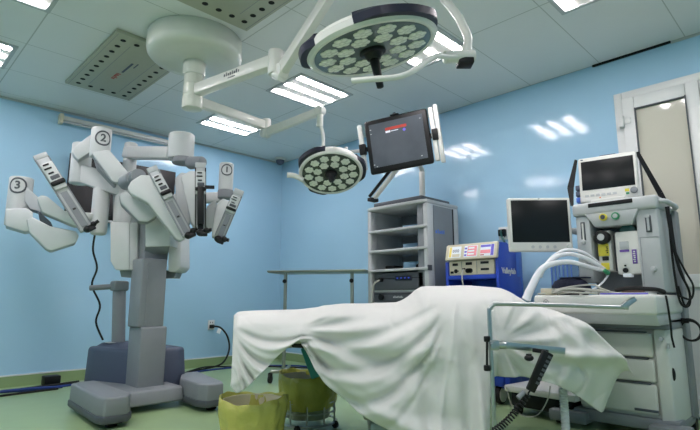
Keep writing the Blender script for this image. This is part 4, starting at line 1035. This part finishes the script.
...
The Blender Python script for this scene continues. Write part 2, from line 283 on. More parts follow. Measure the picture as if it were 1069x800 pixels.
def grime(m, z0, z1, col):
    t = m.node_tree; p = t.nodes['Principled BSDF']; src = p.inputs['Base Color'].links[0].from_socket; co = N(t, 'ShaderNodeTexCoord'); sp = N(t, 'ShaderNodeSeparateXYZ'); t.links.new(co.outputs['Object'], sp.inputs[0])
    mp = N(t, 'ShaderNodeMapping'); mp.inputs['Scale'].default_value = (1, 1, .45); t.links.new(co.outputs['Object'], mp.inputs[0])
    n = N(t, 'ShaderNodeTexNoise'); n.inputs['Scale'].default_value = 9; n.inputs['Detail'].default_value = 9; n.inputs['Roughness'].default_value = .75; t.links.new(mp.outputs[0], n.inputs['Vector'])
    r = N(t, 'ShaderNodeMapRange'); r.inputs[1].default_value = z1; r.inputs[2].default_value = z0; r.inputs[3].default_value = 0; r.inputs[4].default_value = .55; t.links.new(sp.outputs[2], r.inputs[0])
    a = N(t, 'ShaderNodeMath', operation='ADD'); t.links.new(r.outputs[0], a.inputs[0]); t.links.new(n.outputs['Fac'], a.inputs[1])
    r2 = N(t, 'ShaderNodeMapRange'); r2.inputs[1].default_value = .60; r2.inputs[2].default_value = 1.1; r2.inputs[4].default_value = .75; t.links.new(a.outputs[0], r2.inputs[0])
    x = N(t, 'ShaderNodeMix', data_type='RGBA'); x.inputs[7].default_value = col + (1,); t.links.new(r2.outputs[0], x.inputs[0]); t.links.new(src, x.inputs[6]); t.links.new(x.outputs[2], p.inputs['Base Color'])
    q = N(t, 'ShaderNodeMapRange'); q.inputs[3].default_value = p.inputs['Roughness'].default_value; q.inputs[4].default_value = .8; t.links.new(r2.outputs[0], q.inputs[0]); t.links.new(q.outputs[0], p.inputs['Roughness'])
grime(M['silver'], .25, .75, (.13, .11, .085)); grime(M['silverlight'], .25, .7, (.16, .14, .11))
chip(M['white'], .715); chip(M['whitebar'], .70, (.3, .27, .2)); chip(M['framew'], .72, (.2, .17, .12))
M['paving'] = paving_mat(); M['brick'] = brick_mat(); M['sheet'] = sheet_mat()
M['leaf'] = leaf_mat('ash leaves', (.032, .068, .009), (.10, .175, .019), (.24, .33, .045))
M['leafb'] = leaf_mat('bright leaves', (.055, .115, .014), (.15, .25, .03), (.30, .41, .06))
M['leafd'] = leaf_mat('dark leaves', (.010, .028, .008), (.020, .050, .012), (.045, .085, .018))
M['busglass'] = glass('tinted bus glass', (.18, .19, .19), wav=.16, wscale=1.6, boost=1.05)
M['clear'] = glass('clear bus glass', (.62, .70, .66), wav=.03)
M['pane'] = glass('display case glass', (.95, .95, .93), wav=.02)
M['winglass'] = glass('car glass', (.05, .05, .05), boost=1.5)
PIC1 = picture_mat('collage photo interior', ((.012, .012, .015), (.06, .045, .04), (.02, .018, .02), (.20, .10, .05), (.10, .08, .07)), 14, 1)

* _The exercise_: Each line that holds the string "part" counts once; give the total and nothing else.

* _Expected answer_: 2